Below are entries. Give back exactly the lines from the one containing "What Blender Python" through the one containing "return m, nt, b", inclusive, without the pictures.

──────── Recorded data ────────

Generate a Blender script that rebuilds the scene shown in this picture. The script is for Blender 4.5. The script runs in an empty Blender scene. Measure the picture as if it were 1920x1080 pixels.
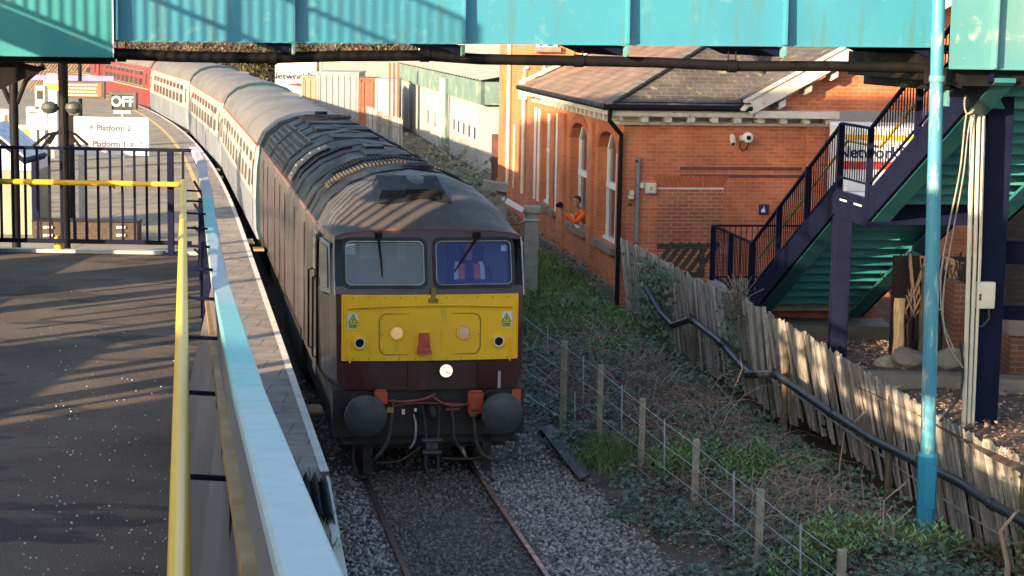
import bpy, bmesh, random
from math import *
from mathutils import Vector, Matrix
random.seed(7)
SC = bpy.context.scene
COL = SC.collection
F=3500.0; CZ=5.88; PIT=atan(488/3500.0); ROL=radians(1.0)
def _b():
    f=(0,cos(PIT),-sin(PIT)); u0=(0,sin(PIT),cos(PIT)); c,s=cos(ROL),sin(ROL)
    r=(c,s*u0[1],s*u0[2]); u=(-s,c*u0[1],c*u0[2]); return r,u,f
BR,BU,BF=_b()
def ray(px,py):
    a=(px-960)/F; b=(540-py)/F
    return tuple(BF[i]+BR[i]*a+BU[i]*b for i in range(3))
def at_z(px,py,z):
    d=ray(px,py); t=(z-CZ)/d[2]; return (d[0]*t,d[1]*t,z)
def at_y(px,py,Y):
    d=ray(px,py); t=Y/d[1]; return (d[0]*t,Y,CZ+d[2]*t)
def at_pl(px,py,P,D):
    # vertical plane through plan point P along plan direction D
    d=ray(px,py); n=(-D[1],D[0]); t=(n[0]*P[0]+n[1]*P[1])/(n[0]*d[0]+n[1]*d[1])
    return (d[0]*t,d[1]*t,CZ+d[2]*t)
def proj(p):
    v=(p[0],p[1],p[2]-CZ); z=sum(v[i]*BF[i] for i in range(3))
    return (960+F*sum(v[i]*BR[i] for i in range(3))/z, 540-F*sum(v[i]*BU[i] for i in range(3))/z, F/z)

# ---------------------------------------------------------------- helpers
SPLIT={'roof_panel','roof_ventilator','window_trim','window_arch','pilaster','body_seam','lower_lip','notice','landing_beam','downpipe','white_mark','stringer','soffit_edge','end','grab_rail','cornice','frieze','roof_louvre','intake_opening','base_strip','shade_wall','flange','binding_wire','fascia','body_line','gutter_line','pale_board','slot','bogie','gangway','footboard','rivet','bolt_head','vacuum_tag','guard_iron','lamp_iron'}
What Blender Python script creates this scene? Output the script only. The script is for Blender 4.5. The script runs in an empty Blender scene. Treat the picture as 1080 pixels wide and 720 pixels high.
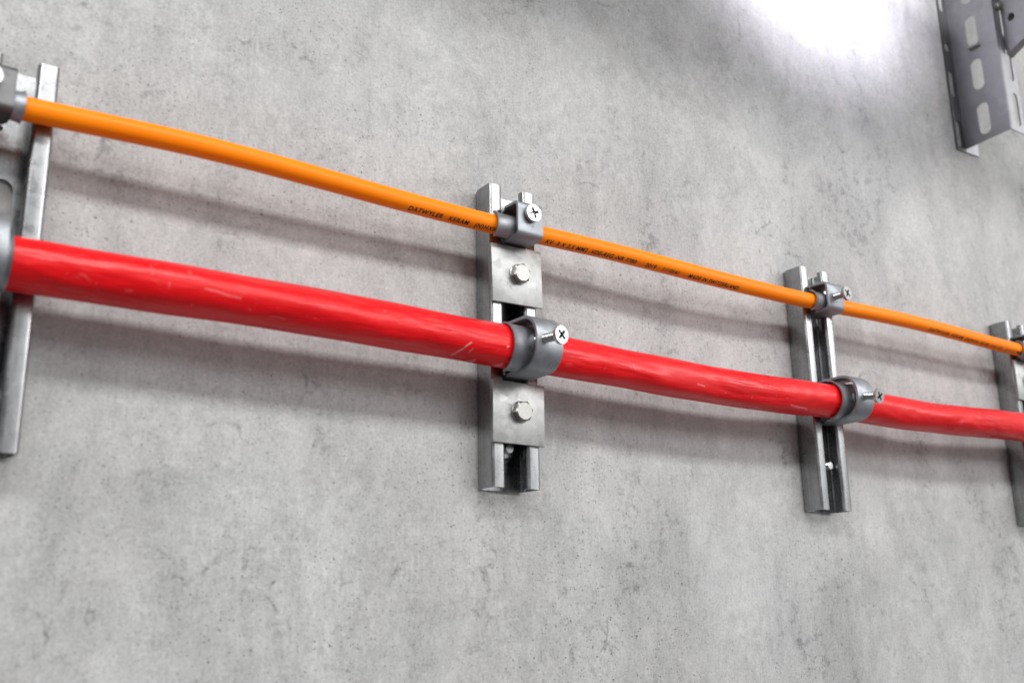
import bpy, bmesh, math, random
import numpy as np
from mathutils import Vector, Matrix
random.seed(7)
scene = bpy.context.scene
C = scene.collection
R = math.radians
PI = math.pi

# ------------------------------------------------------------------ node helpers
def new_mat(name):
    m = bpy.data.materials.new(name); m.use_nodes = True
    nt = m.node_tree; nt.nodes.clear()
    out = nt.nodes.new('ShaderNodeOutputMaterial')
    b = nt.nodes.new('ShaderNodeBsdfPrincipled')
    nt.links.new(b.outputs[0], out.inputs[0])
    return m, nt, b

class NB:
    """small node-building helper"""
    def __init__(self, nt): self.nt = nt
    def node(self, t, **k):
        n = self.nt.nodes.new(t)
        for a, v in k.items(): setattr(n, a, v)
        return n
    def link(self, a, b): self.nt.links.new(a, b)
    def setin(self, sock, v):
        if isinstance(v, bpy.types.NodeSocket): self.link(v, sock)
        else: sock.default_value = v
    def coord(self, scale=(1, 1, 1), loc=(0, 0, 0), rot=(0, 0, 0)):
        tc = self.node('ShaderNodeTexCoord'); mp = self.node('ShaderNodeMapping')
        self.link(tc.outputs['Object'], mp.inputs['Vector'])
        mp.inputs['Scale'].default_value = scale; mp.inputs['Location'].default_value = loc
        mp.inputs['Rotation'].default_value = rot
        return mp.outputs[0]
    def noise(self, vec, scale, detail=3, rough=.55, dist=0.0):
        n = self.node('ShaderNodeTexNoise'); self.link(vec, n.inputs['Vector'])
        n.inputs['Scale'].default_value = scale; n.inputs['Detail'].default_value = detail
        n.inputs['Roughness'].default_value = rough; n.inputs['Distortion'].default_value = dist
        return n.outputs['Fac']
    def noisec(self, vec, scale, detail=2):
        n = self.node('ShaderNodeTexNoise'); self.link(vec, n.inputs['Vector'])
        n.inputs['Scale'].default_value = scale; n.inputs['Detail'].default_value = detail
        return n.outputs['Color']
    def voro(self, vec, scale, feature='F1', out='Distance'):
        n = self.node('ShaderNodeTexVoronoi', feature=feature); self.link(vec, n.inputs['Vector'])
        n.inputs['Scale'].default_value = scale
        return n.outputs[out]
    def math(self, op, a, b=0.0, c=None, clamp=False):
        n = self.node('ShaderNodeMath', operation=op, use_clamp=clamp)
        self.setin(n.inputs[0], a); self.setin(n.inputs[1], b)
        if c is not None: self.setin(n.inputs[2], c)
        return n.outputs[0]
    def rng(self, v, a, b, c=0.0, d=1.0, smooth=False):
        n = self.node('ShaderNodeMapRange'); n.clamp = True
        if smooth: n.interpolation_type = 'SMOOTHSTEP'
        self.setin(n.inputs['Value'], v)
        for nm, x in (('From Min', a), ('From Max', b), ('To Min', c), ('To Max', d)): n.inputs[nm].default_value = x
        return n.outputs['Result']
    def mix(self, f, a, b, blend='MIX'):
        n = self.node('ShaderNodeMix', data_type='RGBA', blend_type=blend)
        self.setin(n.inputs['Factor'], f)
        for s, v in ((n.inputs['A'], a), (n.inputs['B'], b)): pass
        self.setin(n.inputs[6], a); self.setin(n.inputs[7], b)
        return n.outputs[2]
    def vadd(self, a, b, s=1.0):
        n = self.node('ShaderNodeVectorMath', operation='MULTIPLY_ADD')
        self.setin(n.inputs[0], b); n.inputs[1].default_value = (s, s, s); self.setin(n.inputs[2], a)
        return n.outputs[0]
    def bump(self, h, strength, dist, normal=None):
        n = self.node('ShaderNodeBump'); n.inputs['Strength'].default_value = strength
        n.inputs['Distance'].default_value = dist; self.link(h, n.inputs['Height'])
        if normal is not None: self.link(normal, n.inputs['Normal'])
        return n.outputs[0]

def g(v, a=1.0): return (v, v, v, a)

# ------------------------------------------------------------------ materials
def mat_concrete():
    m, nt, b = new_mat('fair_faced_concrete'); n = NB(nt)
    v = n.coord()
    vs = n.coord(scale=(1, 1, .62))                    # stretched upright
    warp = n.vadd(v, n.noisec(v, 14, 3), .03)
    warp2 = n.vadd(v, n.noisec(v, 60, 3), .010)
    # broad tone: clouds, upright streaks, washed patches
    cloud = n.noise(v, 6.5, 5, .62, .4)
    streak = n.noise(n.coord(scale=(1, 1, .10)), 30, 4, .65, .2)
    wash = n.noise(vs, 15, 7, .66, .9)
    grain = n.noise(n.coord(scale=(1, 1, .22)), 420, 3, .65)
    base = n.math('ADD', n.rng(cloud, .3, .7, -.040, .040), n.rng(streak, .3, .7, -.018, .018))
    base = n.math('ADD', base, n.rng(wash, .30, .70, -.090, .062))
    base = n.math('ADD', base, n.rng(grain, .3, .7, -.03, .03))
    # flecks that come in drifts
    drift = n.rng(n.noise(vs, 10, 5, .65, 1.0), .47, .66, 0, 1, True)
    fleck = n.noise(warp2, 130, 6, .74, .5)
    fine = n.noise(v, 480, 3, .75)
    base = n.math('ADD', base, n.rng(fleck, .3, .7, -.078, .058))
    base = n.math('ADD', base, n.rng(fine, .3, .7, -.072, .065))
    smudge = n.math('MULTIPLY', n.rng(fleck, .48, .64, 0, 1), drift)
    base = n.math('SUBTRACT', base, n.math('MULTIPLY', smudge, .21))
    # wisps
    wisp_e = n.voro(n.vadd(warp, n.noisec(v, 90, 3), .014), 60, 'DISTANCE_TO_EDGE')
    wisp_m = n.rng(n.noise(n.coord(loc=(3.1, 0, 1.7)), 11, 5, .65, .6), .53, .66, 0, 1)
    wisp_b = n.rng(n.noise(n.coord(loc=(.7, 0, 5.2)), 70, 3, .6), .48, .62, 0, 1)
    wisp = n.math('MULTIPLY', n.math('MULTIPLY', n.rng(wisp_e, .0, .12, 1, 0), wisp_m), wisp_b)
    base = n.math('SUBTRACT', base, n.math('MULTIPLY', wisp, .20))
    # hairline arcs
    arc_e = n.voro(n.vadd(n.coord(scale=(1, 1, .7), loc=(9, 0, 2)), n.noisec(v, 7, 2), .16), 7.5, 'DISTANCE_TO_EDGE')
    arc_m = n.rng(n.noise(n.coord(loc=(5.3, 0, .4)), 16, 3, .6), .59, .68, 0, 1)
    arc = n.math('MULTIPLY', n.rng(arc_e, .0, .010, 1, 0), arc_m)
    base = n.math('SUBTRACT', base, n.math('MULTIPLY', arc, .11))
    # pores: three sizes of sparse round voids, in the plane of the wall
    pores = None
    for sc, rad, keep, lo in ((80, .085, .78, 1.3), (170, .13, .68, 4.1), (300, .18, .66, 7.7)):
        vv = n.vadd(n.coord(loc=(lo, 0, lo * 1.7)), n.noisec(v, 350, 2), .0030)
        sx = n.node('ShaderNodeSeparateXYZ'); n.link(vv, sx.inputs[0])
        cb = n.node('ShaderNodeCombineXYZ'); n.link(sx.outputs[0], cb.inputs[0]); n.link(sx.outputs[2], cb.inputs[1])
        vo = n.node('ShaderNodeTexVoronoi', voronoi_dimensions='2D'); n.link(cb.outputs[0], vo.inputs['Vector']); vo.inputs['Scale'].default_value = sc
        sep = n.node('ShaderNodeSeparateColor'); n.link(vo.outputs['Color'], sep.inputs[0])
        p = n.math('MULTIPLY', n.rng(vo.outputs['Distance'], rad * .4, rad, 1, 0), n.rng(sep.outputs[0], keep, keep + .03, 0, 1))
        p = n.math('MULTIPLY', p, n.rng(sep.outputs[1], 0, 1, .15, 1))
        pores = p if pores is None else n.math('MAXIMUM', pores, p)
    pmask = n.rng(n.noise(n.coord(loc=(2, 0, 8)), 7, 3, .6), .38, .62, .15, 1)
    pores = n.math('MULTIPLY', pores, pmask)
    tone = n.math('ADD', base, .462)
    ramp = n.node('ShaderNodeCombineColor')
    warmth = n.rng(n.noise(n.coord(loc=(1, 0, 3)), 4.5, 3, .5), .35, .65, -.004, .003)
    n.link(n.math('ADD', n.math('ADD', tone, warmth), .001), ramp.inputs[0]); n.link(n.math('ADD', tone, 0.0), ramp.inputs[1])
    n.link(n.math('SUBTRACT', n.math('SUBTRACT', tone, warmth), .001), ramp.inputs[2])
    col = n.mix(n.math('MULTIPLY', pores, .8), ramp.outputs[0], (.09, .09, .09, 1))
    n.link(col, b.inputs['Base Color'])
    n.link(n.rng(wash, .3, .7, .55, .75), b.inputs['Roughness'])
    b.inputs['Specular IOR Level'].default_value = .25
    h = n.math('SUBTRACT', n.math('ADD', n.math('MULTIPLY', fine, .3), n.math('MULTIPLY', fleck, .6)), n.math('MULTIPLY', pores, 1.5))
    n.link(n.bump(h, .45, .0009), b.inputs['Normal'])
    return m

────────

[The reply]
What Blender Python script creates this scene? Output the script only. The script is for Blender 4.5. The script runs in an empty Blender scene. Treat the picture as 1080 pixels wide and 720 pixels high.
import bpy, bmesh, math, random
import numpy as np
from mathutils import Vector, Matrix
random.seed(7)
scene = bpy.context.scene
C = scene.collection
R = math.radians
PI = math.pi

# ------------------------------------------------------------------ node helpers
def new_mat(name):
    m = bpy.data.materials.new(name); m.use_nodes = True
    nt = m.node_tree; nt.nodes.clear()
    out = nt.nodes.new('ShaderNodeOutputMaterial')
    b = nt.nodes.new('ShaderNodeBsdfPrincipled')
    nt.links.new(b.outputs[0], out.inputs[0])
    return m, nt, b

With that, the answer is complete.